Book Review: The Boy Who Changed the World by Andy Andrews

The Boy Who Changed the World by Andy Andrews is a beautifully illustrated children’s book. My five year old son has wonderfully taken to heart the different stories of the boys in the book who made a difference in this world. I especially love that this story is not mere fiction. It comes from stories about real persons, who each had different circumstances but nonetheless actively chose to make a difference sometime in their lives and followed through.

Andy Andrews did a splendid job in making the experiences of these real people (Norman Borlaug, Henry Wallace, George Washington Carver and Moses Carver) come to life in a child’s mind. The brilliant illustration of Philip Hurst makes for a lovely visual appeal for kids too, enough to hold them captive and get the deeper message across.

Here is the product description of The Boy Who Changed the World Published by Thomas Nelson:

Did you know that what you do today can change the world forever?

The Boy Who Changed the World opens with a young Norman Borlaug playing in his family’s cornfields with his sisters. One day, Norman would grow up and use his knowledge of agriculture to save the lives of two billion people. Two billion! Norman changed the world! Or was it Henry Wallace who changed the world? Or maybe it was George Washington Carver?
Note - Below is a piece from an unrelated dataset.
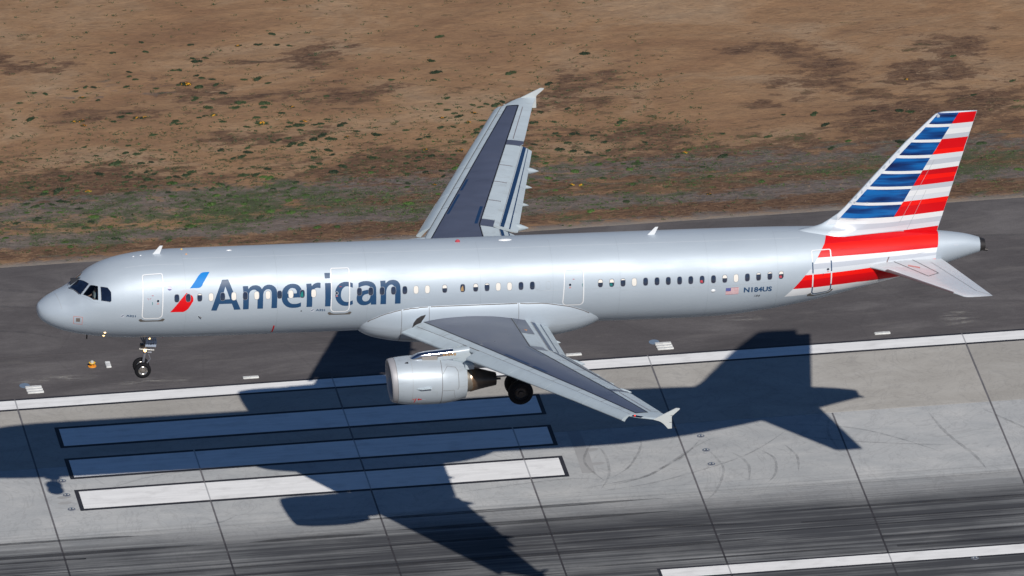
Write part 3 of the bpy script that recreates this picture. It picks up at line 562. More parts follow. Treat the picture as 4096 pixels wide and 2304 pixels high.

This engaging story reveals the incredible truth that everything we do matters! Based on The Butterfly Effect, Andy’s timeless tale shows children that even the smallest of our actions can affect all of humanity. The book is beautifully illustrated and shares the stories of Nobel Laureate Norman Borlaug, Vice President Henry Wallace, Inventor George Washington Carver, and Farmer Moses Carver. Through the stories of each, a different butterfly will appear. The book will end with a flourish of butterflies and a charge to the child that they, too, can be the boy or girl who changes the world.

*Disclosure of Material Connection: I received this book free from Thomas Nelson Publishers as part of their book review bloggers program. I was not required to write a positive review. The opinions I have expressed are my own. I am disclosing this in accordance with the Federal Trade Commission’s 16 CFR, Part 255 : “Guides Concerning the Use of Endorsements and Testimonials in Advertising.”